## EXERCISE GOAL
Return only the lines running from the line that holds "vscale=12, bump=0.03, bscale=60)" to the line that holds "0.8, vary=0.2, vscale=7)", including both.

☆ ☆ ☆

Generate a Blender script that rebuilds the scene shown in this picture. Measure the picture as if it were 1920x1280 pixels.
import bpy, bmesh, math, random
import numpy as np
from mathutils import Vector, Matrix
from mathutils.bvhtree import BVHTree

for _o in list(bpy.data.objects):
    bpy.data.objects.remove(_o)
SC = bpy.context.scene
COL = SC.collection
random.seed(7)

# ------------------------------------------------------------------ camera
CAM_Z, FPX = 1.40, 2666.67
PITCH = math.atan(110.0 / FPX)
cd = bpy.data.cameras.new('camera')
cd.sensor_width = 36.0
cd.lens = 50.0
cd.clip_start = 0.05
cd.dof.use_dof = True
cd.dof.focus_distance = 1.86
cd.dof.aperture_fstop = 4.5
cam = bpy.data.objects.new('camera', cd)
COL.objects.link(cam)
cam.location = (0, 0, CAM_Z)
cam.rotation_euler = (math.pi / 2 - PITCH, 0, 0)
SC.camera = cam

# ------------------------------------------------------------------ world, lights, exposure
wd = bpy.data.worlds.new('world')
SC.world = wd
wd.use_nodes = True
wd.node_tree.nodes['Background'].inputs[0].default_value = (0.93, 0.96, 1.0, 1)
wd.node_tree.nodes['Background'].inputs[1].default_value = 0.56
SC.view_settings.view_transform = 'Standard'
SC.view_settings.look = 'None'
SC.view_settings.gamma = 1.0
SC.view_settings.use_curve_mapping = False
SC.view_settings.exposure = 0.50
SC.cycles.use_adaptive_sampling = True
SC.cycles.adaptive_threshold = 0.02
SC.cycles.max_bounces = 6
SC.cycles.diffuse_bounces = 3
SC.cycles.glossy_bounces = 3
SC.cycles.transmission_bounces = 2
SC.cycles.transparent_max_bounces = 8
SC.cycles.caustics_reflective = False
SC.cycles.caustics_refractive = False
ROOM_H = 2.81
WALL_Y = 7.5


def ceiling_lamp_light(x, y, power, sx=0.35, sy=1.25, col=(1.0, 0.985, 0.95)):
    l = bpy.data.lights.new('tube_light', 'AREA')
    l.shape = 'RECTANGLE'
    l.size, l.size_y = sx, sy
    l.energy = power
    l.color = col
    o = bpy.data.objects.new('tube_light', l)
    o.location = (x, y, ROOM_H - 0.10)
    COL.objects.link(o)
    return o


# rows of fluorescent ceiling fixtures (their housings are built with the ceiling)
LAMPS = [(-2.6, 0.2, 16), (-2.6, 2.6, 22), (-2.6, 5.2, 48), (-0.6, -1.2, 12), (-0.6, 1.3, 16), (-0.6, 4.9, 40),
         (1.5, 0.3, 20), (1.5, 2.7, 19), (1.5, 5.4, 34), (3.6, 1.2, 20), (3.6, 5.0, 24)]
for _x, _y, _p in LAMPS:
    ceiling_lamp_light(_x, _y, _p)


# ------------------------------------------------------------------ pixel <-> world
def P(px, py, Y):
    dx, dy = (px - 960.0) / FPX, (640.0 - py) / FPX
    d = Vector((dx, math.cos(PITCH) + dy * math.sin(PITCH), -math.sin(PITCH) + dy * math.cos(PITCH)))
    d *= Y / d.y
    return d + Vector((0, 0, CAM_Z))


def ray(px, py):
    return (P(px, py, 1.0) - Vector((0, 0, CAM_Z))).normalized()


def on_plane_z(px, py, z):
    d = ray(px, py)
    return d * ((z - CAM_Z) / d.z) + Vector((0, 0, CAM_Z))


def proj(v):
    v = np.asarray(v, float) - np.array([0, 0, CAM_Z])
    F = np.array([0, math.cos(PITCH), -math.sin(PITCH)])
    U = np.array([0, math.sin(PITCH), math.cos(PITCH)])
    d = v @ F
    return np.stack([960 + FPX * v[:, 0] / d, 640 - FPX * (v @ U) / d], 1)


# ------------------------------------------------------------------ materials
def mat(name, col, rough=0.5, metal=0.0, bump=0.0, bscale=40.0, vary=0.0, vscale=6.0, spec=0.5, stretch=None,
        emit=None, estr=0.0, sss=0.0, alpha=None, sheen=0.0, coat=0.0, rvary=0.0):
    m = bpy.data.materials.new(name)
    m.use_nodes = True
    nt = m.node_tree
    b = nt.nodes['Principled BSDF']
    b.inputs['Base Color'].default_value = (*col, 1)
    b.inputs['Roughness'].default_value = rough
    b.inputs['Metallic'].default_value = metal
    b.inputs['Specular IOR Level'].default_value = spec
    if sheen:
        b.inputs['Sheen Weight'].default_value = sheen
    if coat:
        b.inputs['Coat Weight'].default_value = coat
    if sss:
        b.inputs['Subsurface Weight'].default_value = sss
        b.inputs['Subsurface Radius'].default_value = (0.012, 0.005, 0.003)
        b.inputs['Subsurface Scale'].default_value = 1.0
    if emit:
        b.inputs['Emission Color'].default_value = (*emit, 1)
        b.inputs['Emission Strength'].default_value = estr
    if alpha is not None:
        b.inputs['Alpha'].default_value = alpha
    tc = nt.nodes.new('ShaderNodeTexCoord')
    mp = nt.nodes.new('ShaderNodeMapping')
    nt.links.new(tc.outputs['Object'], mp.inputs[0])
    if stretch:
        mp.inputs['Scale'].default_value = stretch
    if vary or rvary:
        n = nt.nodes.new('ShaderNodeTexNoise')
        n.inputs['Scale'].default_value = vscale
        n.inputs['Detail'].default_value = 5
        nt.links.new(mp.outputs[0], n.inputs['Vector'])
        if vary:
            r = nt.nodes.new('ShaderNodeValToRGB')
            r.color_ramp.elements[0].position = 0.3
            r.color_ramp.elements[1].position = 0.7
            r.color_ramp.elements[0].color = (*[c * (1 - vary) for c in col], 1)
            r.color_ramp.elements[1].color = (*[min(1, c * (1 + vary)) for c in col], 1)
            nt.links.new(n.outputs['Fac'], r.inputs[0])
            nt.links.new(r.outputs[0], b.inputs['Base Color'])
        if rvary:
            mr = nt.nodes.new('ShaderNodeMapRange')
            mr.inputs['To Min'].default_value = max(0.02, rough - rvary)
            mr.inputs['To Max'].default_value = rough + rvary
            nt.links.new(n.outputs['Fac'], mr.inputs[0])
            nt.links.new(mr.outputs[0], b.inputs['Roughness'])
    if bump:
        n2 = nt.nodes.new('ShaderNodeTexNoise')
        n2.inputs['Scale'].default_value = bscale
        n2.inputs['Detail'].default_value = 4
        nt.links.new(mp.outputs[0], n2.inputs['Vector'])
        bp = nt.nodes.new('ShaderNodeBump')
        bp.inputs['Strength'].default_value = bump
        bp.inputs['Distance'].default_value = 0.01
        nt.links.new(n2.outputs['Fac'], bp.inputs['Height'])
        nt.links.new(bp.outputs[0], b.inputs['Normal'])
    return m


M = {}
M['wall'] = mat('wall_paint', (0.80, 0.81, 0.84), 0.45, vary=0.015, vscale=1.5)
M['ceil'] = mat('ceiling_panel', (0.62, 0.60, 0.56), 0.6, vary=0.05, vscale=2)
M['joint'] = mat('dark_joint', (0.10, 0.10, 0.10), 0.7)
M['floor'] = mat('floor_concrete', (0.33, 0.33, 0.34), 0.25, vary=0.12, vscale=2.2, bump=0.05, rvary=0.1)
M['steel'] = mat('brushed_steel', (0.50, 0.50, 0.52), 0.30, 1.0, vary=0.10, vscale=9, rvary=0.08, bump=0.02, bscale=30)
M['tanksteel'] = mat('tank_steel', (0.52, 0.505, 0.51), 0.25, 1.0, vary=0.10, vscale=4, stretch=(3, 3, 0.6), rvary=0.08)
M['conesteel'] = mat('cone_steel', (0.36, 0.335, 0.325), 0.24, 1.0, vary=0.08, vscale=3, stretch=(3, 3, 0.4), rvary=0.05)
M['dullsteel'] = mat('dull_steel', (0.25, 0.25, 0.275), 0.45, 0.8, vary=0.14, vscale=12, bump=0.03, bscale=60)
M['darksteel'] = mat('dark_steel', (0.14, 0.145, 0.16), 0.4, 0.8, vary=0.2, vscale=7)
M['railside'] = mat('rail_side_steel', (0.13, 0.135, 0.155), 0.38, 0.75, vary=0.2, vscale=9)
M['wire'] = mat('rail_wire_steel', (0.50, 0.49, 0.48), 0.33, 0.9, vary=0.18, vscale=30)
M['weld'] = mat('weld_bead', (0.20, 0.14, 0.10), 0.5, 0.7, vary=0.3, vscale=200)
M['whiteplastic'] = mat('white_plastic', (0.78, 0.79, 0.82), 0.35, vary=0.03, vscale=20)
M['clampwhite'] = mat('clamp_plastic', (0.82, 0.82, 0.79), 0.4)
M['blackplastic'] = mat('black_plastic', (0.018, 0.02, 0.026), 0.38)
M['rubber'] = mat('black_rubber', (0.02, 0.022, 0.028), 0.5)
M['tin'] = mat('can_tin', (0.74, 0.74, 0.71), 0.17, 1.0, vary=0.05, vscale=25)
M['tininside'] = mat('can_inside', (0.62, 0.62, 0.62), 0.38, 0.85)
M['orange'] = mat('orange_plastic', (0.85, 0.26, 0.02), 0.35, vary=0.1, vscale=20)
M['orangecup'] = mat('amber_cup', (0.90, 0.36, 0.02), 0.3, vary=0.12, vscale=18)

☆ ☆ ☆

## RESULT OF THIS TASK
M['dullsteel'] = mat('dull_steel', (0.25, 0.25, 0.275), 0.45, 0.8, vary=0.14, vscale=12, bump=0.03, bscale=60)
M['darksteel'] = mat('dark_steel', (0.14, 0.145, 0.16), 0.4, 0.8, vary=0.2, vscale=7)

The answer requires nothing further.